News · via Entrackr

Anmasa raises Rs 30 Cr for 90-minute fresh staples

Fireside Ventures leads a Rs 30 crore seed round in the Gurugram startup that mills flour, presses oils and grinds spices only after the order lands, then delivers in 90 minutes.

The signal
  • Anmasa raised Rs 30 crore in seed funding led by Fireside Ventures, with Blume Ventures and select HNIs participating, taking total funding to Rs 47 crore
  • Entrackr reports 23x revenue growth over 12 months, 70 percent repeat revenue and positive store-level EBITDA at most outlets
  • The micro-factory model turns freshness into a verifiable process, a wedge quick commerce cannot copy without owning production

Entrackr reported on 15 July 2026 that Anmasa, a Gurugram-based fresh staples startup, has raised Rs 30 crore in a seed funding round led by Fireside Ventures. Blume Ventures, existing investors and select HNIs also participated. The round takes total funding to Rs 47 crore, less than a year after a 1.1 million dollar pre-seed in August 2025.

The micro-factory is the store

Founded in 2023 by Yatish Talvadia and Shailendra Upadhyay, Anmasa runs neighbourhood micro-factories that stone-grind flour, press oils and mill spices only after an order is placed. Delivery is promised within 90 minutes. Each unit doubles as an experience centre and fulfilment hub, and the model currently operates across Gurugram and Noida. The numbers reported by Entrackr are unusual for a seed-stage food company. Revenue grew 23x over the past 12 months. Repeat customers contribute 70 percent of revenue. The highest value cohorts spend more than Rs 5,000 a month, and most stores are already at positive store-level EBITDA. The fresh capital goes to new cities, additional manufacturing hubs, technology infrastructure and senior hires.

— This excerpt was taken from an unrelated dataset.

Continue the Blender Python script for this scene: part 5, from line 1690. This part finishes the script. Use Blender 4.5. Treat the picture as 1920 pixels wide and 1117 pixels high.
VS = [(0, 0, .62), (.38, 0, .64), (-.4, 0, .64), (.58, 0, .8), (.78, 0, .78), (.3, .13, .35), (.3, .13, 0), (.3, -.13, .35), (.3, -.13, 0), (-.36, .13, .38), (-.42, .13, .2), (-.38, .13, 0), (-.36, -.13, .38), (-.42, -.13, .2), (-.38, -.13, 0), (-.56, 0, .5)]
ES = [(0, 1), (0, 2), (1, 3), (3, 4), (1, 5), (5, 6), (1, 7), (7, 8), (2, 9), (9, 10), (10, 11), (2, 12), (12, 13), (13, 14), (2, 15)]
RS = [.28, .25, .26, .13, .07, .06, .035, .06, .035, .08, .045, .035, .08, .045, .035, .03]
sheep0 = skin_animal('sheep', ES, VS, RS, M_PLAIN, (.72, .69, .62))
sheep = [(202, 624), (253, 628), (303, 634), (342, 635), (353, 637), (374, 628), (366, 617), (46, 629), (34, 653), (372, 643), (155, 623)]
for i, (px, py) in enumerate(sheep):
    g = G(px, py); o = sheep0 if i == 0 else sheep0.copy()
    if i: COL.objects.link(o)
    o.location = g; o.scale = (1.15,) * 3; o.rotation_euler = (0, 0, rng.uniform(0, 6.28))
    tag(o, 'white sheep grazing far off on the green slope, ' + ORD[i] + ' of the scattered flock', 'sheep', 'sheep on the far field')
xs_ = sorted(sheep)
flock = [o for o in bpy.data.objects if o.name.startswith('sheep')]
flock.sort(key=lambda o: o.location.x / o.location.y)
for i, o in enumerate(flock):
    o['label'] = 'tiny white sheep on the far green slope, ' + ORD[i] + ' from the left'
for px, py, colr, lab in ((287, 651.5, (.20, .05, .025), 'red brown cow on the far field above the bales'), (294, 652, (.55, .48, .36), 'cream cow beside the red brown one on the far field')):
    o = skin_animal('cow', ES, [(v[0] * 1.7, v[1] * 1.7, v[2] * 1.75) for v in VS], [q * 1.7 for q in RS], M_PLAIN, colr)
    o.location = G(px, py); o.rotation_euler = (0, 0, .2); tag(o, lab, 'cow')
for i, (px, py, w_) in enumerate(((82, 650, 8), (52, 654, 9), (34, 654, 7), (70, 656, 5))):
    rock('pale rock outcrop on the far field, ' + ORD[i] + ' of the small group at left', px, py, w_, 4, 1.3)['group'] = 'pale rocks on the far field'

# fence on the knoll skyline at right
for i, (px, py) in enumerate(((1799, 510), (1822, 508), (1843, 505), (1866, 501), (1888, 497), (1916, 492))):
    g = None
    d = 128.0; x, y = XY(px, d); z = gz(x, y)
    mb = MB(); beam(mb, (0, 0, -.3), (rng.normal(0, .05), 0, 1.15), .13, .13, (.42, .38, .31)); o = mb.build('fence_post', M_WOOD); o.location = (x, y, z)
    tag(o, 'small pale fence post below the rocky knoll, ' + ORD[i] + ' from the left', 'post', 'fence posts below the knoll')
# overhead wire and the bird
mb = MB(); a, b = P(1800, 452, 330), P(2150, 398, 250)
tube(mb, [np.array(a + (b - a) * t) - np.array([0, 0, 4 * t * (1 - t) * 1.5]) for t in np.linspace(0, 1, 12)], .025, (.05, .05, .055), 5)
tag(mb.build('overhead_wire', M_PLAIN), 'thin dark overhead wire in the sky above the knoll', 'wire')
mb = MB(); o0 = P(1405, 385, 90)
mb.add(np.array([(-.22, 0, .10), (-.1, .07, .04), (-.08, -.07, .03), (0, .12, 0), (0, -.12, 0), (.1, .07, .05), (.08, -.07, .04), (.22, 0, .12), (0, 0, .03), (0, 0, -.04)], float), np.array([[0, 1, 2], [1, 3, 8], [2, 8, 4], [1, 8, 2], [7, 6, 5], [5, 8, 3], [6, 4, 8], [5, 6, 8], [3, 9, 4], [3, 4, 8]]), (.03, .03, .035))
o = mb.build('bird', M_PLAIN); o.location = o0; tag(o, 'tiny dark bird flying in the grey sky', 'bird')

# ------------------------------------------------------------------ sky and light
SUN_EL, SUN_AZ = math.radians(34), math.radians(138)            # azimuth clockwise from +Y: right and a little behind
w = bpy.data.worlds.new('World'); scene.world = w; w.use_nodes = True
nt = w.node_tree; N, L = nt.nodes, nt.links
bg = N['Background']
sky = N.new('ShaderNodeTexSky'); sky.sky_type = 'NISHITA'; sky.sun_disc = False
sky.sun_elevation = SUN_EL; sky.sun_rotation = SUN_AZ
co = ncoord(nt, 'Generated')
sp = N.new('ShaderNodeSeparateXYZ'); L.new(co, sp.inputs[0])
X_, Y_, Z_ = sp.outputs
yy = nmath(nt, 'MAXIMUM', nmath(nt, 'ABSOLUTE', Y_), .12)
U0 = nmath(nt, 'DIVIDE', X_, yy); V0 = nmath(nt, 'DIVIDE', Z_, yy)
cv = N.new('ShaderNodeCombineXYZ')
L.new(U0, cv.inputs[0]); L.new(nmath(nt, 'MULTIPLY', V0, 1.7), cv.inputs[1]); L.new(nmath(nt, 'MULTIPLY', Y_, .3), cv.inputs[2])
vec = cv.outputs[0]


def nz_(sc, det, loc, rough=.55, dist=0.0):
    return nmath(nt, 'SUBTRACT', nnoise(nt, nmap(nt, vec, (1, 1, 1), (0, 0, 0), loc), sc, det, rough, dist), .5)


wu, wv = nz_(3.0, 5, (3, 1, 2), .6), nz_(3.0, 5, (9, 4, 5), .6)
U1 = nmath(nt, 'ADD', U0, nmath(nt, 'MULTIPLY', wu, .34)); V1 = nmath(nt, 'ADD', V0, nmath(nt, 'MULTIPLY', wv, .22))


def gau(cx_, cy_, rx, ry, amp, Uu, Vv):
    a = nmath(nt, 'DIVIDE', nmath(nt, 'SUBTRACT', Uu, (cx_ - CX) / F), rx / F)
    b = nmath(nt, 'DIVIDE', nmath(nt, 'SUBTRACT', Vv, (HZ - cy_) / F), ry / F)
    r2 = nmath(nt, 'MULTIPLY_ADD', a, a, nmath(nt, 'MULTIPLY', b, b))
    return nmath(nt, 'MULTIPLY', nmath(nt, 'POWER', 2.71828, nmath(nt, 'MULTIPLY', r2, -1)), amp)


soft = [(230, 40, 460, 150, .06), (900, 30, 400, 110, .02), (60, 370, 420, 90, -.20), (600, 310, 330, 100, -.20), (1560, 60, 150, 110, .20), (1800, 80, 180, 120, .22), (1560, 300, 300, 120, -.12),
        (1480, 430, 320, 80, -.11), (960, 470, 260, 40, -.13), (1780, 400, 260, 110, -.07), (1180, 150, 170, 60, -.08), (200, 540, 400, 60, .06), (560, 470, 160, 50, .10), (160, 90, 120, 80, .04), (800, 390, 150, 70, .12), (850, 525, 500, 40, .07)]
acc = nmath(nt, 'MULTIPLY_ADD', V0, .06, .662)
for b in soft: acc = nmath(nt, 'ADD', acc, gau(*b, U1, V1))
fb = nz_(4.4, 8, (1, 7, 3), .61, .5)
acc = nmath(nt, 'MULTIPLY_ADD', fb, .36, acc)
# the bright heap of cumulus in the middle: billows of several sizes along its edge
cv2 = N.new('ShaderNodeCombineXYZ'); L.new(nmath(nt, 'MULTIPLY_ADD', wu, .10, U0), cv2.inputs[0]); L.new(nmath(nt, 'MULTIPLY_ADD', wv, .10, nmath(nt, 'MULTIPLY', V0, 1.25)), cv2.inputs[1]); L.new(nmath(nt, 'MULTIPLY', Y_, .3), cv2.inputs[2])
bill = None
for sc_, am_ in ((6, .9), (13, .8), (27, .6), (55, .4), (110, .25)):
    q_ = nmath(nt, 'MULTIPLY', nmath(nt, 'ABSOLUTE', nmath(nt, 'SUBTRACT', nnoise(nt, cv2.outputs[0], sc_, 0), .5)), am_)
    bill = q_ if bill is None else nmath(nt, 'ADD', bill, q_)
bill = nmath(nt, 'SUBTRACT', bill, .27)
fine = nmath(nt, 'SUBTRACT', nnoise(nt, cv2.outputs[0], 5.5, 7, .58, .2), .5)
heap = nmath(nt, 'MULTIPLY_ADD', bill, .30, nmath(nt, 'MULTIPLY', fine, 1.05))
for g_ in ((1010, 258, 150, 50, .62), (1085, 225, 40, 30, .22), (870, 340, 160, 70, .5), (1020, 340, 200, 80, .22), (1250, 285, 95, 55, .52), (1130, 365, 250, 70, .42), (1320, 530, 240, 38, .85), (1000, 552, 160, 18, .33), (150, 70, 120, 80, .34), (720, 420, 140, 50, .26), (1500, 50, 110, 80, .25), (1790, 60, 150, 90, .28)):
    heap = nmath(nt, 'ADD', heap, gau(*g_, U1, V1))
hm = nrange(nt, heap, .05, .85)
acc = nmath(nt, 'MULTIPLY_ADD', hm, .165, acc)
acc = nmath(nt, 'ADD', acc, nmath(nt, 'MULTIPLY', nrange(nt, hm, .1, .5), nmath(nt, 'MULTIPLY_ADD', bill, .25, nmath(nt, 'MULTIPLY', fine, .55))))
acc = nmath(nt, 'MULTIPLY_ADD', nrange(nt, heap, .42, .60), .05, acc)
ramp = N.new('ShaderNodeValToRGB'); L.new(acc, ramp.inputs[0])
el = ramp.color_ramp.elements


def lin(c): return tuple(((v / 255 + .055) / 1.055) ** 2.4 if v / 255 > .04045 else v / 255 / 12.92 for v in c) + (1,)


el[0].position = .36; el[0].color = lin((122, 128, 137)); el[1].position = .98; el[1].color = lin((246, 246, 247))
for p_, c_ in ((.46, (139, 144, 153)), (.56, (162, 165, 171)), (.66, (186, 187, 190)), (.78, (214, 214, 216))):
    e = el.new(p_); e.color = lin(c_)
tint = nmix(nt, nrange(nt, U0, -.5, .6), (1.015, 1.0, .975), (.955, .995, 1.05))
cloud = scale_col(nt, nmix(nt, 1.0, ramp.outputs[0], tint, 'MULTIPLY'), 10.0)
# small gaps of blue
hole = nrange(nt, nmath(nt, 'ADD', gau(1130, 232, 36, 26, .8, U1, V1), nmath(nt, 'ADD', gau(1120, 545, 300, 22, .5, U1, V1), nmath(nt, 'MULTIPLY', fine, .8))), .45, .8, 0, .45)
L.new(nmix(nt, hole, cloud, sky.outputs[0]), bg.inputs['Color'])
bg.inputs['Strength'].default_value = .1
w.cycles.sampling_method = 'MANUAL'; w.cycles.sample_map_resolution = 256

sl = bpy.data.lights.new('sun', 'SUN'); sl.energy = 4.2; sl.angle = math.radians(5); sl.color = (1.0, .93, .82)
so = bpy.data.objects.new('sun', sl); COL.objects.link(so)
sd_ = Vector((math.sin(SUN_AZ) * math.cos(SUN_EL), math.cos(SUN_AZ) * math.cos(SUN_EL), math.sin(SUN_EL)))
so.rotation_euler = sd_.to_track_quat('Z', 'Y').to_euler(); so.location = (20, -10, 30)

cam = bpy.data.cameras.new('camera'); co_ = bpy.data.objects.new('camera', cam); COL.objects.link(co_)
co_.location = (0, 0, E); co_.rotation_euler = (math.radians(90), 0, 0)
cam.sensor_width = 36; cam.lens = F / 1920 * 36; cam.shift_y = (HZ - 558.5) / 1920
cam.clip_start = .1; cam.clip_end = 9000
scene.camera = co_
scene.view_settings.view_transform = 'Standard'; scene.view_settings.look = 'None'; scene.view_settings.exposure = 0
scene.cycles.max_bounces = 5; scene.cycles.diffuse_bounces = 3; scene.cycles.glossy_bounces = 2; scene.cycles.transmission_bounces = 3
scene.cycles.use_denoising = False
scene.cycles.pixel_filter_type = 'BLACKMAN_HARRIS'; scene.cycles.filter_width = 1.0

Freshness is the premium wedge

Staples are the hardest consumer category to differentiate. Margins are thin, trust sits with decades-old brands, and quick commerce has turned distribution into a commodity. Anmasa’s bet is that the product is not the packet but the process. When milling happens close to the customer and only on demand, freshness becomes verifiable rather than claimed, and that justifies a premium in a category built on price parity. For D2C brands watching this round, the signal is the unit economics, not the category. Fireside is underwriting store-level profitability at seed stage, which is rare, and it suggests early-stage investors are done funding growth that loses money on every order.

What an operator does with this

Audit what your customer can verify. Anmasa converts an invisible attribute, freshness, into a visible ritual, and charges for it. Find the one claim in your category that everyone makes and nobody proves, then build the proof into the buying experience itself. That is a moat quick commerce can rent shelf space around but cannot copy.